In the background of the UN role with respect to the Iraq War are some important issues of an admittedly hypothetical character. Suppose that the UNSC had authorized the Iraq War, would that make it ‘legal’? Is the UN legally entitled to endorse what would be otherwise considered to be a war of aggression without such an endorsement? Who is authorized to make such a determination if there is no judicial review of Security Council decisions, as seems to be the implication of the World Court judgment in Lockerbie? It seems reasonable that only the General Assembly has some sort of residual responsibility to assess whether the Security Council has acted beyond the constitutional limits imposed by the UN Charter, but it lacks the power of decision, and its judgment would be only an expression of opinion.
III. Can the Iraq War be interpreted as an illegal, but legitimate war of choice? No.
In my view, as suggested, the illegality of recourse to war against Iraq in 2003 was clear. It was also clear before and after the war that there was no reasonable basis for invoking the “illegal, but legitimate” formula developed by the Independent International Commission for Kosovo to deal with an exceptional circumstance of humanitarian emergency. With respect to Iraq, the worst humanitarian abuses were associated with the campaign against the Kurds in the late 1980s, and against the Kurds and Shi’ia in southern Iraq immediately following the Gulf War in 1991. Perhaps, a case for humanitarian intervention could have been credibly made in these earlier settings. But the Kosovo exception was bases on the imminence of danger associated with the feared ethnic cleansing of the Albanian population, made credible by Serb behavior in Bosnia just a few years earlier and by the rising tide of atrocities in Kosovo in the months preceding recourse to war under the NATO umbrella, but without a Security Council mandate.
Given the failure to find weapons of mass destruction of any variety in Iraq and considering the intense resistance to the occupation, there is also no way to maintain convincing that either a condition of defensive necessity or humanitarian emergency existed in Iraq as of 2003. If there was such an emergency it was not attributable to the Baghdad regime, however dictatorial its record, but as a result of UN sanctions and numerous uses of force against Iraq.
IV. Should the legal norm of nonintervention in internal affairs of sovereign states be abandoned? No.
The Iraq War along with other experience with interventionary diplomacy suggests that respect for the norm of nonintervention, along with accompanying respect for territorial sovereignty, continues to represent a prudent guideline for statecraft. If the US Government had adhered to such a guideline over the course of the last several decades it would have avoided its two worst foreign policy disasters: The Vietnam War and the Iraq War. Additionally, if it had refrained from regime-changing covert interventions in Iran (1953) and Guatemala (1954), it might have avoided the Iranian Revolution and the years of atrocity and brutality in Guatemala.

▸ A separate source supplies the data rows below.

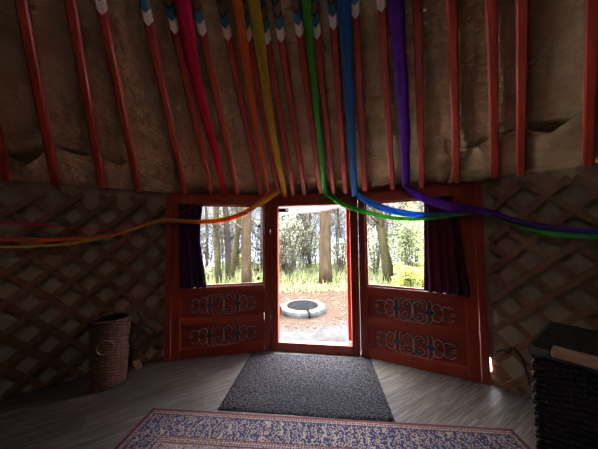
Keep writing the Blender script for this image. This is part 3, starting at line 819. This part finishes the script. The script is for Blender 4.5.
# ------------------------------------------------------------------ cords and block by the walls
def cord(name, ps, r, lab):
    m = MB(); m.tube(smooth_path(ps, 8), r, 6); tag(m.build(name, M['rope'], None, True), lab, 'cord', 'ropes on the lattice')
cord('rope', [wl(137, 312, .05), wl(143, 322, .06), wl(140, 333, .06), wl(136, 341, .05), wl(139, 330, .08), wl(146, 326, .07), wl(152, 329, .05), wl(156, 335, .05), wl(149, 338, .05), wl(141, 345, .06), wl(137, 352, .05)], .009, 'dark knotted rope hanging on the lattice between basket and red front')
cord('rope', [wl(497, 352, .05), wl(503, 350, .06), wl(509, 353, .07), wl(512, 348, .06), wl(518, 353, .06), wl(523, 362, .05), wl(527, 374, .05), wl(529, 384, .05)], .009, 'dark rope hanging low on the lattice beside the hamper')
bp_ = on_wall(140, 361, RAD - .075); bp_.z = .004
blk = MB().box((-.03, -.009, 0), (.03, .009, .095), .004).build('wooden_block', M['pale_wood']); blk.matrix_world = Matrix.Translation(bp_) @ Matrix.Rotation(.55, 4, 'Z') @ Matrix.Rotation(-.35, 4, 'Y')
tag(blk, 'small pale wooden offcut standing against the lattice right of the round basket', 'wood block')

# ------------------------------------------------------------------ outdoors
GZ = -.25
def gh(x, y):
    d = math.hypot(x, y)
    z = GZ + .05 * noise.noise(Vector((x * .5, y * .5, 0))) * min(1, max(0, (d - 3.6) / 2))
    if d > 13: z -= .22 * (d - 13)
    return max(z, -7)
mb = MB(); rows = []
rs = [0, 3.3, 3.6, 4] + [4.5 + .5 * k for k in range(24)] + [18, 22, 28, 36, 44, 60]
for r in rs: rows.append([Vector((r * math.sin(R_(a)), r * math.cos(R_(a)), gh(r * math.sin(R_(a)), r * math.cos(R_(a))))) for a in range(-180, 181, 3)])
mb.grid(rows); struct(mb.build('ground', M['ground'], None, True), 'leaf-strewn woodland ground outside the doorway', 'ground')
mb = MB(); mb.quad([(-600, 25, -6), (600, 25, -6), (600, 700, -6), (-600, 700, -6)]); struct(mb.build('lake', M['lake']), 'pale blue lake far beyond the trees', 'lake')
mb = MB(); rows = []
for j in range(5):
    rows.append([Vector((x, 420 + 30 * j, (-8 if j == 0 else (6 + 16 * math.sin(PI * j / 5) + 7 * noise.noise(Vector((x * .012, 0, 3))) + 3 * noise.noise(Vector((x * .05, 2, 3))))))) for x in range(-900, 901, 20)])
mb.grid(rows); struct(mb.build('hills', M['hill'], None, True), 'low blue hills beyond the lake', 'hills')

# unseen pale gravel beds, added to bounce daylight up onto the roof lining
M['gravel'] = noisy('bounce_gravel', (.36, .35, .33), (.62, .60, .57), 40, .95, .6, 60, spec=0)
for nm, x0, x1, y1, lab in (('bounce_bed', -4.2, -.62, 4.9, 'unseen pale gravel bed added under the left window to bounce daylight'), ('bounce_bed', 1.2, 4.6, 4.6, 'unseen pale gravel bed added under the right window to bounce daylight')):
    m = MB(); rows = []
    for j in range(13):
        row = []
        for k in range(25):
            x = x0 + (x1 - x0) * k / 24; dx = x - AX.x; y0 = AX.y + math.sqrt(max(.0, (RAD + .22) ** 2 - dx * dx)) if abs(dx) < RAD + .2 else AX.y
            y = y0 + (max(y1, y0 + .3) - y0) * j / 12
            row.append(Vector((x, y, GZ + .07 + .012 * noise.noise(Vector((x * 9, y * 9, 0))))))
        rows.append(row)
    m.grid(rows); tag(m.build(nm, M['gravel'], None, False, .05), lab, 'gravel', 'added bounce beds beside the tent', 'stuff')

# stone doorstep
ms = panel_mx(1); st = MB().box((-.15, .13, GZ - .05), (1.15, .62, -.04), .02).build('doorstep', M['stone']); st.matrix_world = ms
tag(st, 'pale stone doorstep just outside the threshold', 'doorstep')
# fire pit
fp = on_z(302.5, 304.3, GZ + .13); fp.z = GZ - .02
pit = empty('fire_pit', Matrix.Translation(fp), label='round pale stone fire pit with black bowl on the ground outside', cat='fire pit')
m = MB(); prof = [(.47, 0), (.475, .12), (.465, .19), (.44, .215), (.38, .222), (.325, .215), (.31, .18), (.31, .05)]
m.lathe(prof, 56)
for v in m.bm.verts: v.co.z *= .62
for v in m.bm.verts: v.co *= 1 + .035 * noise.noise(v.co * 5) + .015 * noise.noise(v.co * 15)
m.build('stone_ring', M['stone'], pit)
m = MB(); m.lathe([(.318, .12), (.314, .148), (.298, .142), (.27, .128), (.14, .122), (.01, .124)], 40); m.build('fire_bowl', M['ash'], pit, True)
m = MB(); m.tube([(.07, -.28, .145), (.10, -.42, .155), (.12, -.485, .13), (.125, -.50, .04)], .018, 6); m.build('bowl_handle', M['ash'], pit, True)
# log lying left of the pit
lp = on_z(272, 317, GZ); m = MB(); m.tube([(-.30, .02, .115), (-.1, 0, .12), (.16, -.01, .12)], [.105, .115, .11], 14); lg = m.build('log', M['log'], None, False); lg.matrix_world = Matrix.Translation(lp) @ Matrix.Rotation(-.5, 4, 'Z')
tag(lg, 'short orange brown log lying left of the fire pit', 'log')

# trees
def rvec(): return Vector((random.uniform(-1, 1), random.uniform(-1, 1), random.uniform(-1, 1)))
def branch(m, p, d, L, r, depth, up=.25):
    pts = [p.copy()]; rr = [r]; n = 6
    q = p.copy(); dd = d.normalized()
    for k in range(n):
        dd = (dd + rvec() * .22 + Vector((0, 0, up * .25))).normalized(); q = q + dd * (L / n); pts.append(q.copy()); rr.append(max(.004, r * (1 - .8 * (k + 1) / n)))
    m.tube(pts, rr, 4 if r < .03 else 6, cap=False)
    if depth > 0:
        for k in range(random.randint(3, 5)):
            i = random.randint(1, n); b = (dd + rvec() * 1.0).normalized()
            branch(m, pts[i], b, L * random.uniform(.4, .7), max(.004, rr[i] * .65), depth - 1, up)
def tree(base, top, r0, r1, label, mt='bark', nb=14, zlo=1.2, blen=1.6, group=None, depth=2, bend=.12):
    root = empty('tree', Matrix.Translation(base), label=label, cat='tree', group=group or 'trees outside the tent')
    d = top - base; n = 12; pts = []; side = Vector((random.uniform(-1, 1), random.uniform(-1, 1), 0))
    for k in range(n + 1):
        t = k / n; pts.append(d * t + side * bend * math.sin(PI * t * 1.5) + Vector((0, 0, -.15 if k == 0 else 0)))
    rr = [r0 + (r1 - r0) * (k / n) for k in range(n + 1)]; rr[0] = r0 * 1.12
    m = MB(); m.tube(pts, rr, 14); m.build('trunk', M[mt], root, True)
    m = MB(); few = nb <= 16
    for k in range(nb):
        t = random.uniform(zlo / d.length, 1); i = min(int(t * n), n - 1); p = pts[i].lerp(pts[i + 1], t * n - i)
        a_ = random.uniform(0, 2 * PI); b = Vector((math.cos(a_), math.sin(a_), random.uniform(-.1, .9)))
        branch(m, p, b, blen * random.uniform(.5, 1.2) * (1.1 - .5 * t), max(.010, rr[i] * .28), depth)
        if few: m.build('branch', M['twig'], root, True); m = MB()
    if not few: m.build('branches', M['twig'], root, True)
    return root
def gpt(x, depth):
    p = at_depth(x, 236, depth); p.z = gh(p.x, p.y); return p
random.seed(21)
def T(xb, xt, yt, dist, wpx, label, mt, nb=14, zlo=1.0, blen=1.5, wt=None, **kw):
    b = gpt(xb, dist); t = at_depth(xt, yt, dist); d = (t - b); f = (b.z * 0 + 6.5) / max(.5, t.z - b.z); top = b + d * f
    r = wpx / FPX * dist / 2
    return tree(b, top, r, r * (wt or .55), label, mt, nb, zlo, blen, **kw)
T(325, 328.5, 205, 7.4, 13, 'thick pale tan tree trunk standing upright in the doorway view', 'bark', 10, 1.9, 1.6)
T(219, 218, 208, 7.6, 6.5, 'left trunk of the pale tree pair seen in the left window', 'bark_moss', 12, 1.4, 1.5, .7)
T(229, 224, 210, 8.0, 6, 'grey trunk right of the pale one in the left window', 'bark_grey', 12, 1.4, 1.5, .7)
T(231, 243, 208, 7.7, 5.5, 'slim mossy trunk leaning right in the left window', 'bark_moss', 12, 1.6, 1.4, .7)
T(247, 250, 208, 7.0, 10, 'thick grey brown trunk at the right of the left window', 'bark', 10, 1.6, 1.4, .8)
T(388, 375, 205, 7.8, 10, 'mossy yellow trunk leaning left in the right window', 'bark_moss', 16, 1.5, 1.4, .7)
bg = [(283, 283, 9.5, 3.5, 'first'), (291, 294, 11, 3, 'second'), (300, 297, 12.5, 3, 'third'), (309, 311, 11, 2.5, 'fourth'), (336, 340, 10, 2.5, 'slim'), (344, 338, 12, 2.5, 'farther')]
labs = ['slim bare tree at the left edge of the doorway view', 'second slim bare tree from the left edge of the doorway view', 'distant bare tree in the middle of the doorway view', 'slim bare tree just left of the thick tan trunk', 'slim bare tree just right of the thick tan trunk', 'slim bare tree at the right edge of the doorway view']
for (xb, xt, dp, w, _), lb in zip(bg, labs): T(xb, xt, 210, dp, w, lb, 'bark_grey', 34, .4, 1.5, depth=3)
for xb, xt, dp, w, lb in ((207, 204, 10, 3, 'slim bare tree beside the curtain in the left window'), (238, 236, 12, 3, 'distant bare tree between the trunks in the left window'), (262, 263, 11, 3, 'slim bare tree behind the charm string in the left window'), (371, 369, 10, 3, 'slim bare tree at the left edge of the right window'), (402, 405, 12, 3.5, 'distant bare tree behind the green shrub in the right window'), (428, 432, 10, 4, 'bare tree behind the plum curtain edge')):
    T(xb, xt, 208, dp, w, lb, 'bark_grey', 34, .4, 1.5, depth=3)

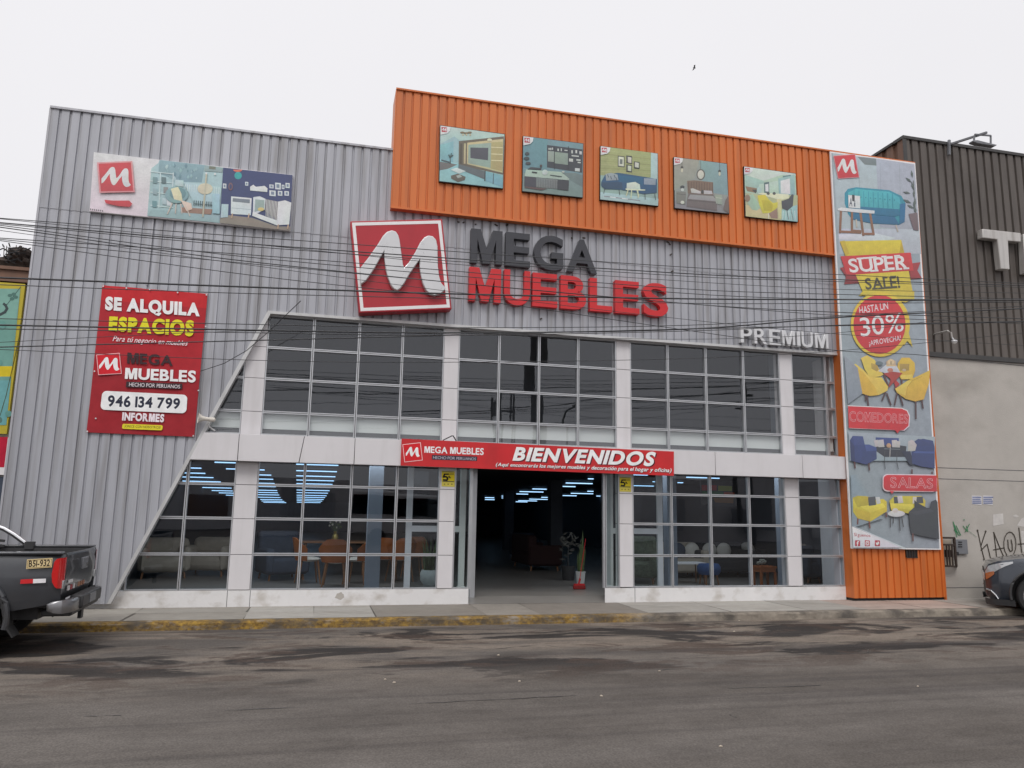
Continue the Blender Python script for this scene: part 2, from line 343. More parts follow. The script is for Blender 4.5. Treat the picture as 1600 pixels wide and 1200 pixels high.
class Art:
    """flat printed artwork on the plane Y; each colour field is a thin layer of ink just above the last"""
    def __init__(s, Y, ox=0, oy=0, sc=1.0, step=0.0002):
        s.Y = Y; s.o = (ox, oy, sc); s.mb = MB(); s.step = step; s.n = 0; s.shade = False; s.rnd = random.Random(int(ox + oy))
    def frame(s, ox, oy, sc): s.o = (ox, oy, sc); return s
    def p(s, q, Y=None):
        return P(s.o[0] + q[0] * s.o[2], s.o[1] + q[1] * s.o[2], s.Y if Y is None else Y)
    def poly(s, pts, c):
        s.n += 1; y = s.Y - s.n * s.step
        k = ink(c); ys = [q[1] for q in pts]; lo, hi = min(ys), max(ys)
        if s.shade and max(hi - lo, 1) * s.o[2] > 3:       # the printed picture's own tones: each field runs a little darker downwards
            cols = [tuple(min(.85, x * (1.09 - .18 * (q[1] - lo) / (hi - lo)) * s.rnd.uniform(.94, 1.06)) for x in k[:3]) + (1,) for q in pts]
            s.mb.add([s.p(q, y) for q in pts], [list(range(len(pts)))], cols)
        else: s.mb.face([s.p(q, y) for q in pts], k)
        return s
    def multi(s, polys, c):
        for q in polys: s.poly(q, c)
    def rect(s, x0, y0, x1, y1, c, sl=0.0):
        """screen-aligned box whose top and bottom follow the slope sl"""
        return s.poly([(x0, y0), (x1, y0 + sl * (x1 - x0)), (x1, y1 + sl * (x1 - x0)), (x0, y1)], c)
    def ell(s, x, y, rx, ry, c, n=24, a0=0, a1=360):
        return s.poly([(x + rx * math.cos(R(a0 + (a1 - a0) * i / n)), y + ry * math.sin(R(a0 + (a1 - a0) * i / n))) for i in range(n + (a1 - a0 != 360))], c)
    def line(s, pts, wd, c):
        for i in range(len(pts) - 1):
            a = Vector(pts[i]); b = Vector(pts[i + 1]); d = b - a
            if d.length < 1e-6: continue
            d.normalize(); nn = Vector((-d.y, d.x)) * wd / 2; e = d * wd * 0.3
            s.poly([a - e + nn, b + e + nn, b + e - nn, a - e - nn], c)
    def loop(s, pts, wd, c): s.line(list(pts) + [pts[0]], wd, c)
    def text(s, t, quad, c, bold=0.0, shear=0.0, inner=None, space=1.0, arc=0):
        """quad: where the text box's TL, TR, BR, BL corners lie"""
        bb = None
        for bo, cc in [(bold, c)] + ([inner] if inner else []):
            vs, fs, b = textgeo(t, bo, shear, space, lay=bold); bb = bb or b
            s.n += 1; y = s.Y - s.n * s.step
            TL, TR, BR, BL = [Vector(q) for q in quad]; out = []
            for v in vs:
                u = (v.x - bb[0]) / (bb[1] - bb[0]); k = (bb[3] - v.y) / (bb[3] - bb[2])
                q = (TL * (1 - u) + TR * u) * (1 - k) + (BL * (1 - u) + BR * u) * k
                if arc: q = q + Vector((0, arc * (4 * (u - 0.5) ** 2 - 1)))
                out.append(s.p(q, y))
            s.mb.add(out, fs, ink(cc))
        return s
    def emblem(s, quad, red=(200, 38, 50), white=(235, 228, 230), border=None, edge=0.05):
        """the red tilted square with the brush-stroke M"""
        TL, TR, BR, BL = [Vector(q) for q in quad]
        f = lambda u, k: (TL * (1 - u) + TR * u) * (1 - k) + (BL * (1 - u) + BR * u) * k
        if border: s.poly([f(-edge, -edge), f(1 + edge, -edge), f(1 + edge, 1 + edge), f(-edge, 1 + edge)], border)
        if red: s.poly([TL, TR, BR, BL], red)
        s.poly([f(u, k) for u, k in MARK], white)
        return s
    def build(s, name, parent, m=None): return s.mb.build(name, m or M['print'], parent)
MARK = [(0.052, 0.536), (0.148, 0.426), (0.265, 0.28), (0.325, 0.193), (0.373, 0.149), (0.427, 0.133), (0.469, 0.148), (0.491, 0.188), (0.5, 0.241), (0.503, 0.33), (0.506, 0.437), (0.51, 0.517), (0.519, 0.543), (0.573, 0.492), (0.656, 0.379), (0.72, 0.274), (0.77, 0.221), (0.816, 0.201), (0.865, 0.211), (0.897, 0.251), (0.905, 0.324), (0.895, 0.431), (0.887, 0.538), (0.887, 0.645), (0.902, 0.725), (0.946, 0.78), (0.932, 0.807), (0.889, 0.84), (0.816, 0.863), (0.765, 0.844), (0.726, 0.798), (0.699, 0.718), (0.687, 0.62), (0.687, 0.531), (0.694, 0.469), (0.64, 0.53), (0.559, 0.633), (0.507, 0.71), (0.458, 0.769), (0.421, 0.791), (0.385, 0.775), (0.355, 0.73), (0.332, 0.642), (0.32, 0.554), (0.317, 0.449), (0.32, 0.369), (0.266, 0.447), (0.205, 0.541), (0.146, 0.618), (0.098, 0.677), (0.039, 0.713)]

def board(quad, Y, depth, parent, name, m, o=(0, 0, 1.0)):
    """a flat board whose front face has these photo corners on plane Y, with real thickness behind it"""
    pts = [P(o[0] + x * o[2], o[1] + y * o[2], Y) for x, y in quad]
    mb = MB(); mb.prism([(p.x, p.z) for p in pts], Y, Y + depth)
    return mb.build(name, m, parent)

# ------------------------------------------------------------------ the ground
def ground_mats():
    m = bpy.data.materials.new('asphalt'); m.use_nodes = True; n = m.node_tree.nodes; L = m.node_tree.links; b = n['Principled BSDF']
    t = n.new('ShaderNodeTexCoord'); sp = n.new('ShaderNodeSeparateXYZ'); L.new(t.outputs['Object'], sp.inputs[0])
    def noise(scale, st, det=6, ro=0.6, dist=0.0):
        mp = n.new('ShaderNodeMapping'); mp.inputs['Scale'].default_value = st; L.new(t.outputs['Object'], mp.inputs[0])
        z = n.new('ShaderNodeTexNoise'); z.inputs['Scale'].default_value = scale; z.inputs['Detail'].default_value = det; z.inputs['Roughness'].default_value = ro; z.inputs['Distortion'].default_value = dist
        L.new(mp.outputs[0], z.inputs['Vector']); return z.outputs[0]
    def mrange(s, a, bb, c=0, d=1):
        r = n.new('ShaderNodeMapRange'); r.inputs['From Min'].default_value = a; r.inputs['From Max'].default_value = bb
        r.inputs['To Min'].default_value = c; r.inputs['To Max'].default_value = d; L.new(s, r.inputs['Value']); return r.outputs[0]
    def mixc(f, a, bb):
        x = n.new('ShaderNodeMix'); x.data_type = 'RGBA'; L.new(f, x.inputs[0])
        for i, v in ((6, a), (7, bb)):
            if isinstance(v, tuple): x.inputs[i].default_value = v + (1,)
            else: L.new(v, x.inputs[i])
        return x.outputs[2]
    def math_(op, a, bb):
        x = n.new('ShaderNodeMath'); x.operation = op
        for i, v in enumerate((a, bb)):
            if isinstance(v, (int, float)): x.inputs[i].default_value = v
            else: L.new(v, x.inputs[i])
        return x.outputs[0]
    # traffic-worn lanes run along X; dust lies along the gutter
    base = mixc(mrange(noise(1.0, (0.10, 0.9, 1)), 0.35, 0.65), (0.090, 0.080, 0.0725), (0.119, 0.1075, 0.099))
    dust = mixc(mrange(noise(0.8, (0.4, 1.0, 1), 10, 0.68, 0.5), 0.40, 0.56), base, (0.195, 0.163, 0.135))
    gut = mrange(sp.outputs['Y'], -5.6, -2.6)
    base = mixc(gut, base, dust)
    # oily patches, strongest 1 to 4 m off the kerb
    pat = mrange(noise(0.85, (0.42, 1.15, 1), 9, 0.62, 0.7), 0.515, 0.55)
    band = math_('MULTIPLY', mrange(sp.outputs['Y'], -5.6, -4.2), mrange(sp.outputs['Y'], -1.5, -1.8))
    pat = math_('MULTIPLY', math_('MULTIPLY', pat, band), 0.92)
    base = mixc(pat, base, (0.030, 0.0275, 0.027))
    brown = math_('MULTIPLY', mrange(noise(1.5, (0.5, 1.2, 1), 10, 0.7, 0.6), 0.53, 0.58), math_('MULTIPLY', band, 0.7))
    base = mixc(brown, base, (0.068, 0.050, 0.042))
    streak = math_('MULTIPLY', mrange(noise(1.0, (0.05, 3.5, 1), 5), 0.52, 0.62), 0.5)
    base = mixc(streak, base, (0.062, 0.056, 0.054))
    blot = mrange(noise(2.6, (0.6, 1, 1), 10, 0.72), 0.3, 0.7, 0.80, 1.20)
    sb = n.new('ShaderNodeVectorMath'); sb.operation = 'SCALE'; L.new(base, sb.inputs[0]); L.new(blot, sb.inputs['Scale']); base = sb.outputs[0]
    gr = mrange(noise(70, (1, 1, 1), 4), 0.3, 0.7, 0.72, 1.28)
    sc = n.new('ShaderNodeVectorMath'); sc.operation = 'SCALE'; L.new(base, sc.inputs[0]); L.new(gr, sc.inputs['Scale'])
    L.new(sc.outputs[0], b.inputs['Base Color'])
    L.new(mrange(pat, 0, 0.8, 0.9, 0.82), b.inputs['Roughness']); b.inputs['Specular IOR Level'].default_value = 0.06
    bp = n.new('ShaderNodeBump'); bp.inputs['Strength'].default_value = 0.35; bp.inputs['Distance'].default_value = 0.012
    L.new(noise(60, (1, 1, 1), 5), bp.inputs['Height']); L.new(bp.outputs[0], b.inputs['Normal'])
    # kerb: worn yellow paint up to X = 4.6, bare stained concrete after
    k = bpy.data.materials.new('kerb_paint'); k.use_nodes = True; n = k.node_tree.nodes; L = k.node_tree.links; b2 = n['Principled BSDF']
    t = n.new('ShaderNodeTexCoord'); sp = n.new('ShaderNodeSeparateXYZ'); L.new(t.outputs['Object'], sp.inputs[0])
    conc = mixc(mrange(noise(2.0, (1, 1, 1)), 0.35, 0.65), (0.13, 0.11, 0.09), (0.30, 0.26, 0.21))
    yel = mixc(mrange(noise(14.0, (1, 1, 1.4), 8, 0.7), 0.38, 0.62), (0.10, 0.055, 0.016), (0.33, 0.20, 0.032))
    worn = mrange(noise(5.0, (0.8, 1, 2), 10, 0.7), 0.52, 0.64)
    pm = math_('MAXIMUM', worn, mrange(sp.outputs['X'], 4.2, 5.2))
    kc = mixc(pm, yel, conc)
    dk = math_('MULTIPLY', mrange(noise(2.3, (1, 1, 1.5), 8), 0.45, 0.62), 0.85)
    L.new(mixc(dk, kc, (0.055, 0.048, 0.042)), b2.inputs['Base Color']); b2.inputs['Roughness'].default_value = 0.85
    bp = n.new('ShaderNodeBump'); bp.inputs['Strength'].default_value = 0.5; bp.inputs['Distance'].default_value = 0.02
    L.new(noise(18, (1, 1, 1), 6), bp.inputs['Height']); L.new(bp.outputs[0], b2.inputs['Normal'])
    return m, k
ASPH, KERB = ground_mats()
ROADZ = -0.11
mb = MB(); mb.face([(-400, -400, ROADZ), (400, -400, ROADZ), (400, 400, ROADZ), (-400, 400, ROADZ)])
struct(mb.build('road', ASPH))
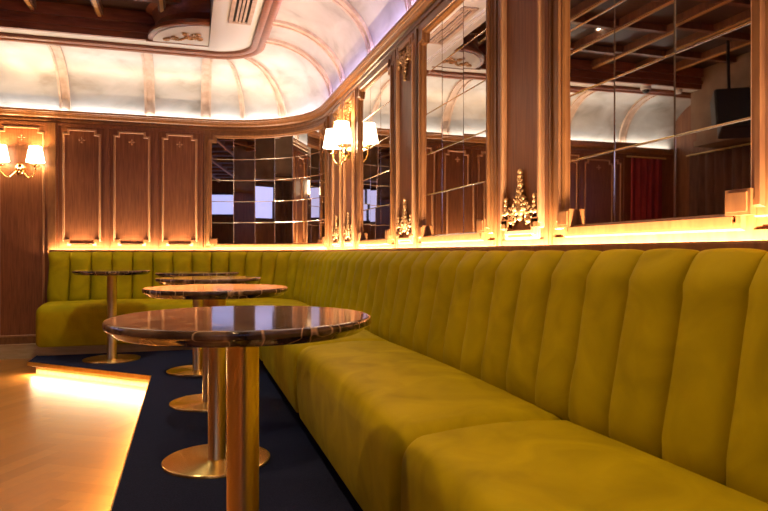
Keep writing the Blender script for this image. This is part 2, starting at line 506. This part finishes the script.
def pilaster(sc, label, group=None, w=.41, top=True):
    c = P(sc, 0, Z0)
    t = thing('wall_pilaster', label, 'pilaster', c, group)
    inv = -c
    m = MB(); base_board(m, sc - w / 2, sc + w / 2, d=.010)
    for e in (sc - w / 2, sc + w / 2 - .030): wbox(m, e, e + .030, .010, .018, .925, 2.172)
    m.v = [Vector(v) + inv for v in m.v]; m.build('panel', WOOD, t)
    m = MB()
    moulding(m, notched(sc - .130, sc + .130, Z0 + .002, Z1 + .02, .042), [(0, .010), (0, .022), (.008, .030), (.020, .030), (.026, .022), (.040, .020), (.044, .010)])
    m.v = [Vector(v) + inv for v in m.v]; m.build('moulding', WOODL, t, 30)
    m = MB(); wbox(m, sc - .088, sc + .088, .01, .027, Z0 - .030, Z0 + .002)
    for sg in (-1, 1): wbox(m, sc + sg * .116 - .028, sc + sg * .116 + .028, .012, .030, Z0 + .006, Z0 + .040)
    wbox(m, sc - .16, sc + .16, .010, .016, .940, .958)
    m.v = [Vector(v) + inv for v in m.v]; m.build('bottom_block', WOODM, t)
    carved(sc, Z0 + .018, 1, t, c)
    if top:
        o = carved(sc, Z1 + .012, -1, t, c, h=.19)
    return t

mirror(-.21, .53, 3, 'wood-framed tiled mirror on the right wall, beside and behind the nearest table')
mirror(1.155, 1.914, 3, 'large tiled wall mirror in wooden frame, nearest at the right edge above the sofa')
mirror(2.515, 3.31, 3, 'tiled wall mirror between the two widest carved pilasters, reflecting panels and pale cove')
mirror(3.88, 4.65, 3, 'narrow-looking tiled wall mirror just right of the corner sconce, reflecting a lamp shade')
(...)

The Iraq War confirms the wisdom of avoiding interventionary diplomacy unless genuine conditions of defensive necessity or humanitarian emergency exist, and even then caution is appropriate. As the Iraqi resistance confirms, interventionary wars are primarily ‘political’ phenomena, not ‘military,’ and are decided by the play of nationalist, ethnic, and religious passions. It is best to await the dynamics of self-determination to achieve transformative changes in dictatorial states. The experience with Eastern Europe, the Soviet Union, and South Africa is both instructive and encouraging.
IV. Does the Iraq War suggest the need for adapting international law to the new conditions of international conflict in the aftermath of 9/11? No.
From the argument made above, the simple conclusion here is that the Iraq War is an occasion for reaffirming the continuing viability and validity of the legal prohibition on non-defensive uses of force that is contained in the Charter. At the same time, the grave threats posed by the sort of mega-terrorist attacks of 9/11 do justify stretching the right of self-defense to validate uses of force, as necessary, to remove threats associated with non-state actors in the event that the territorial government is unable or unwilling to address the situation decisively and with due urgency. The Afghanistan War, with qualifications, arguably fits within such an expanded conception of self-defense.